EXERCISE TASK ▸ Beginning with the first line of the data below, extract each line up to and including the one containing "COL=scene.collection". Copy them exactly and add nothing.

Some records ▸
#####
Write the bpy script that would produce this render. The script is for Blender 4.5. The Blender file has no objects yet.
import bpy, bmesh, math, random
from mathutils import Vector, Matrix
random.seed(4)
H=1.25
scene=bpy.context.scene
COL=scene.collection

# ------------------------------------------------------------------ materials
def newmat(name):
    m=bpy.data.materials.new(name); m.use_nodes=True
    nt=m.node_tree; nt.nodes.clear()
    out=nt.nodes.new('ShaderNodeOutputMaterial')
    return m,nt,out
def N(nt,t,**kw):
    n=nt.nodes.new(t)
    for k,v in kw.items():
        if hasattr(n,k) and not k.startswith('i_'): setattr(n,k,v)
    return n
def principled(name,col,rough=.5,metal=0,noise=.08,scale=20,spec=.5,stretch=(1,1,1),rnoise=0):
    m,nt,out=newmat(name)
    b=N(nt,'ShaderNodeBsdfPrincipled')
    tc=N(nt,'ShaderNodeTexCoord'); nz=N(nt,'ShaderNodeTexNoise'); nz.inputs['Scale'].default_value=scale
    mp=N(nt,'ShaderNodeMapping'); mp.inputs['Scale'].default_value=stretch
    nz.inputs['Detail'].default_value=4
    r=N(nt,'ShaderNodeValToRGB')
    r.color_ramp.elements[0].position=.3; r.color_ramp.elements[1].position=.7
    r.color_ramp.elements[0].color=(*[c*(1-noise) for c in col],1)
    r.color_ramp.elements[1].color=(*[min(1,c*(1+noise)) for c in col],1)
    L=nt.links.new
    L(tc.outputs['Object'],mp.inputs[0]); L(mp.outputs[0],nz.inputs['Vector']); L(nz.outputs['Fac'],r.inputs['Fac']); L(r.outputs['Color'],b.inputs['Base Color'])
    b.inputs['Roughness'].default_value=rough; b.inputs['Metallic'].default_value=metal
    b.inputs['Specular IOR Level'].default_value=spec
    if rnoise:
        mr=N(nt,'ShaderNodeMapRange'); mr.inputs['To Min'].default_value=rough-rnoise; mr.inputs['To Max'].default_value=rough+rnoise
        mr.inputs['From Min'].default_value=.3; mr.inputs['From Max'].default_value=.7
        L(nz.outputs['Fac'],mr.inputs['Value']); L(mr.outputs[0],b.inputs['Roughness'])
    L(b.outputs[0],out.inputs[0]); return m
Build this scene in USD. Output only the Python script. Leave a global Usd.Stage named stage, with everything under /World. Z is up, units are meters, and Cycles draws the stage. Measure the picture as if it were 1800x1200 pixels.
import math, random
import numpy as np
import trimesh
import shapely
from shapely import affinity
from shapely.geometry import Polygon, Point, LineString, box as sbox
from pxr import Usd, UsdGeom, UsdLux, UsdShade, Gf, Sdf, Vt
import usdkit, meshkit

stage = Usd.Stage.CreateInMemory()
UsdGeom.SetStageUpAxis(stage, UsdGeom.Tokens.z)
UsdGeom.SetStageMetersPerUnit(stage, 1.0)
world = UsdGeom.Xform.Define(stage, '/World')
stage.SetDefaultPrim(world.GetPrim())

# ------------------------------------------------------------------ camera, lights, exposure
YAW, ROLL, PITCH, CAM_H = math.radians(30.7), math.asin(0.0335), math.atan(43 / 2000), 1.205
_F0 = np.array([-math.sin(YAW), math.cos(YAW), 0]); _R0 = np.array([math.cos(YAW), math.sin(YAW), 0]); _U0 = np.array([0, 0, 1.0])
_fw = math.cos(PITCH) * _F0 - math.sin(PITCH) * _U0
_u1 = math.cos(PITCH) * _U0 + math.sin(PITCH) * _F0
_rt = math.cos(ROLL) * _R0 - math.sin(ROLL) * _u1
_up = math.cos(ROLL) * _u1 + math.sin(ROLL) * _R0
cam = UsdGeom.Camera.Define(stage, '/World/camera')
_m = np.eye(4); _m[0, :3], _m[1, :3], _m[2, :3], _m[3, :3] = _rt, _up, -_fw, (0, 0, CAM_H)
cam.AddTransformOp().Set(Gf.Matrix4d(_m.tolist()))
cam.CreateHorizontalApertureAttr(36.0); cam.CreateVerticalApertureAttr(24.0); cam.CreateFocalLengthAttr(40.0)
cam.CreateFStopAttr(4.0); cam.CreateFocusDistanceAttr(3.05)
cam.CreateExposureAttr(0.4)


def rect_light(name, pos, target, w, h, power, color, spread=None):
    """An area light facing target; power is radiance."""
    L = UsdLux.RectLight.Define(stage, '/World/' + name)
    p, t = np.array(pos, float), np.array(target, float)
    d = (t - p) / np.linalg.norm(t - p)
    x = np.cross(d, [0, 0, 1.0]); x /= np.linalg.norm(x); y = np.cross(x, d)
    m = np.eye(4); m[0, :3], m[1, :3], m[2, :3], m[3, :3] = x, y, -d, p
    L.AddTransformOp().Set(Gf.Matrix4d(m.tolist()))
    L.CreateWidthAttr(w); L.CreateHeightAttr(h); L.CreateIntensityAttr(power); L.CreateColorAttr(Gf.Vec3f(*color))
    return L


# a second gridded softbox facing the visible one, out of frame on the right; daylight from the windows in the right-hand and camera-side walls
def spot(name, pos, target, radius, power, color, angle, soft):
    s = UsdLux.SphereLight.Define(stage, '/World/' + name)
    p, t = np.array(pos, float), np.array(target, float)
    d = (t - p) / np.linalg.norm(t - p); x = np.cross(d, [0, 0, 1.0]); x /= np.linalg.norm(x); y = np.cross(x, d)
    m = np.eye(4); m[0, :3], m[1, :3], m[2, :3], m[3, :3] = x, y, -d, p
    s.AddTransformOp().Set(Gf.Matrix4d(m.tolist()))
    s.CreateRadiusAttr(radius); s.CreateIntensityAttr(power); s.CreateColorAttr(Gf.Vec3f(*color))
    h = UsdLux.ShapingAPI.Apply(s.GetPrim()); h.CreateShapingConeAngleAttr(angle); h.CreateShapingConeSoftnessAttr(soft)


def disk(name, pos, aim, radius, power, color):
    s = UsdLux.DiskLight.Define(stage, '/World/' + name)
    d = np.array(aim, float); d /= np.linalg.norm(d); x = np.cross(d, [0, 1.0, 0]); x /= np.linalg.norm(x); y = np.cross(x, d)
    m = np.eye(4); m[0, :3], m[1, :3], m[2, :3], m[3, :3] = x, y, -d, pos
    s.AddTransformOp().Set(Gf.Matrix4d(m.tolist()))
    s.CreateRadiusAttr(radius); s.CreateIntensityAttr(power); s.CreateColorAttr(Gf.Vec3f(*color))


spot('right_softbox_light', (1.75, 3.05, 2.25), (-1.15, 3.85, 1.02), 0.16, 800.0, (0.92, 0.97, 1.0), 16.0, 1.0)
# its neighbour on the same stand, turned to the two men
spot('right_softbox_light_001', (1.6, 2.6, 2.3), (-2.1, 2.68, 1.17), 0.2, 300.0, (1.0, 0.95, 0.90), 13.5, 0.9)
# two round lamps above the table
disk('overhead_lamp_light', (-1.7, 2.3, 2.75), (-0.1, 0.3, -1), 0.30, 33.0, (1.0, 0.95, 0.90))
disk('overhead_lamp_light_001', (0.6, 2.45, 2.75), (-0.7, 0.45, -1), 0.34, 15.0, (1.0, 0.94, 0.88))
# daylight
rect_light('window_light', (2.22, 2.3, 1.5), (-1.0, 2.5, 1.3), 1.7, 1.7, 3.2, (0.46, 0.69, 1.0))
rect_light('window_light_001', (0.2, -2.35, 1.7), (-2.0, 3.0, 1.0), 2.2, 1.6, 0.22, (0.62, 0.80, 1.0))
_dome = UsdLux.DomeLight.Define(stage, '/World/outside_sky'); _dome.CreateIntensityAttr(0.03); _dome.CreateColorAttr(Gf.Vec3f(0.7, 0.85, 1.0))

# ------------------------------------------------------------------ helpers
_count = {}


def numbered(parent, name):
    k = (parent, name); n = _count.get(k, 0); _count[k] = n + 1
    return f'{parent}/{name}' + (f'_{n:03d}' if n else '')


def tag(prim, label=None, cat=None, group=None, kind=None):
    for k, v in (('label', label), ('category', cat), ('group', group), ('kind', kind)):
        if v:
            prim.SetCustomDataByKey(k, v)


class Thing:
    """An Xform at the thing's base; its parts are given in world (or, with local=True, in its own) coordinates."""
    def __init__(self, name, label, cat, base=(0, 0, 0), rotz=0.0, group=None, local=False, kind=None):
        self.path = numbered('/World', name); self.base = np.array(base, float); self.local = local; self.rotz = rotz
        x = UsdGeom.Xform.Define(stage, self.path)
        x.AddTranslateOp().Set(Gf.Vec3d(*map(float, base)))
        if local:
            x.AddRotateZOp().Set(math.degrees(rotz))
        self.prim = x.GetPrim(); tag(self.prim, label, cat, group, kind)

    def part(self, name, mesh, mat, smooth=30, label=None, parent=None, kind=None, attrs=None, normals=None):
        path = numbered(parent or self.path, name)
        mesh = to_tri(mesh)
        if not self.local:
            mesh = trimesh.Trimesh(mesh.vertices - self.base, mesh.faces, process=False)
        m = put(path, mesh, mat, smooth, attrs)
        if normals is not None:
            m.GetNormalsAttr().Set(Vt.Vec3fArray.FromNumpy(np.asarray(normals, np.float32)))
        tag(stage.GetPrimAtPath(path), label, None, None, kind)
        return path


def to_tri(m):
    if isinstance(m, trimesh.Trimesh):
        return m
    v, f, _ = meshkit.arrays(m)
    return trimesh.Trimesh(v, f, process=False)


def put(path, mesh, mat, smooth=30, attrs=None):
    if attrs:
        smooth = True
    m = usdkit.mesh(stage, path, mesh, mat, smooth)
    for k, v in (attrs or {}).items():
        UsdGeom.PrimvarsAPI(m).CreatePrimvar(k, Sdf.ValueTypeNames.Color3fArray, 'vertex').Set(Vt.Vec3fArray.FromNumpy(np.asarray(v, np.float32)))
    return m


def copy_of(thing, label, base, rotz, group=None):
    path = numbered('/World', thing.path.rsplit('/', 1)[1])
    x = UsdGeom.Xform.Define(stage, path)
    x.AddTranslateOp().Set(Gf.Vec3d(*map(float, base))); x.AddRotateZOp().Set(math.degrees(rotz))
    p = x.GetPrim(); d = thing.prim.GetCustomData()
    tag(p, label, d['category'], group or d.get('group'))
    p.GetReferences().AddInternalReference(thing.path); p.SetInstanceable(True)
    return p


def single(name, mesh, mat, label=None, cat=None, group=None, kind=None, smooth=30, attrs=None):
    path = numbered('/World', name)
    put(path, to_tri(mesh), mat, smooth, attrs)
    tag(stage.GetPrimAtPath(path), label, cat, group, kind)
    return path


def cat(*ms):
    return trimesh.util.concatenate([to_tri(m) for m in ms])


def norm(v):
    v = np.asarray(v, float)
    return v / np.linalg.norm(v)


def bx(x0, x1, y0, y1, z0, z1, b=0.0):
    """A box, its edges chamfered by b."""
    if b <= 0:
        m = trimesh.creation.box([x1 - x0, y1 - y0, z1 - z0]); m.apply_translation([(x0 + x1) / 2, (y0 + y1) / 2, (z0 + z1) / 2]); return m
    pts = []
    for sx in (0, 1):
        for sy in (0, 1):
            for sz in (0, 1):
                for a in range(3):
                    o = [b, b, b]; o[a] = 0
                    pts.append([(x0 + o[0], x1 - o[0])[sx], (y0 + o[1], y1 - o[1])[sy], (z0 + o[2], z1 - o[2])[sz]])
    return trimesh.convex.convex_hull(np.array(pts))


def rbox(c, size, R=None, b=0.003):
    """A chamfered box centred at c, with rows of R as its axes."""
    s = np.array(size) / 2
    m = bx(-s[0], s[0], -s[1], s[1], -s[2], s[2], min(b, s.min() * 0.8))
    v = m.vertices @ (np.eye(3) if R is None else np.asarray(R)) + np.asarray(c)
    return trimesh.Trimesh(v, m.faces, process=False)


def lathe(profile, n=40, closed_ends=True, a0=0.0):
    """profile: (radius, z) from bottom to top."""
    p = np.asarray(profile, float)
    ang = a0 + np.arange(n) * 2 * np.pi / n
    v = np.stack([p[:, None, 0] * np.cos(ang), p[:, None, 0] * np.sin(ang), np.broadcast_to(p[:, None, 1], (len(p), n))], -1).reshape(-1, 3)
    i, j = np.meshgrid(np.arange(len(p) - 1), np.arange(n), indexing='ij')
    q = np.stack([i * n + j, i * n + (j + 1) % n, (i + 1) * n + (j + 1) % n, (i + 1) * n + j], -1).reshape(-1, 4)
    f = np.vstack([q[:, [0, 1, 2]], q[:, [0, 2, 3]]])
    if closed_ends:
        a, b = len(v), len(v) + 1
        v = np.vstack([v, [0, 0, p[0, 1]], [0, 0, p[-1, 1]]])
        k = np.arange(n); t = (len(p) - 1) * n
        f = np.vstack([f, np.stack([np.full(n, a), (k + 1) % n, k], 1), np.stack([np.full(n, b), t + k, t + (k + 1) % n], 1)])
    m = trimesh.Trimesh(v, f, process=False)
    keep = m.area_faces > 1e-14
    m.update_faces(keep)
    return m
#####
OUTPUT BELOW ▸
Write the bpy script that would produce this render. The script is for Blender 4.5. The Blender file has no objects yet.
import bpy, bmesh, math, random
from mathutils import Vector, Matrix
random.seed(4)
H=1.25
scene=bpy.context.scene
COL=scene.collection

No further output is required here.